One of my daily displacement activities when building up to do some work is the Alex cartoon in the Telegraph. Today’s* (25/2/11) underlines a point I have made more than once in these posts. That one of the least effective ways of controlling pay is to set a maximum. Currently it is the government trying to limit senior pay in the public sector through the artificial construct of the Prime Minister’s salary (£150,000: but that is only his second job – he gets his MP’s pay on top).
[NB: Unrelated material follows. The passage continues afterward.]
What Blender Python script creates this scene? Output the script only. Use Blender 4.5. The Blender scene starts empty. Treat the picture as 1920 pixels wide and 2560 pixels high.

As the cartoon illustrates, and I have said before, quoting a salary value simply becomes the norm and not the maximum. Anyone getting less is not only embarrassed in front of their peers and colleagues but, even more pressure-generating, in front of their family and friends. Those of us around in the late 60s will remember Jim Callaghan’s attempt to curb pay rises. He set a maximum pay rise of six pounds per week (yes, and beer really was two shillings a pint). His maximum was immediately taken as the standard and many workers got a bigger pay rise that year than if he had kept quiet.
The only things that will effectively control senior pay are income or budgetary constraints. After all in many public sector organisations it is not just the pay of the top person that causes the problem but the number in the next level or two down.
Of course some will always find ways around any limit. Remember when Tony Blair ran out of budget to appoint as many junior ministers as he wanted; one poor MP ended up working for no ministerial salary. Now, there is a concept that might be worth exploring. Unpaid internship, anyone?
* sadly I can’t find a way put a permanent link to this particular day’s cartoon strip. But everyday’s edition is worth a look.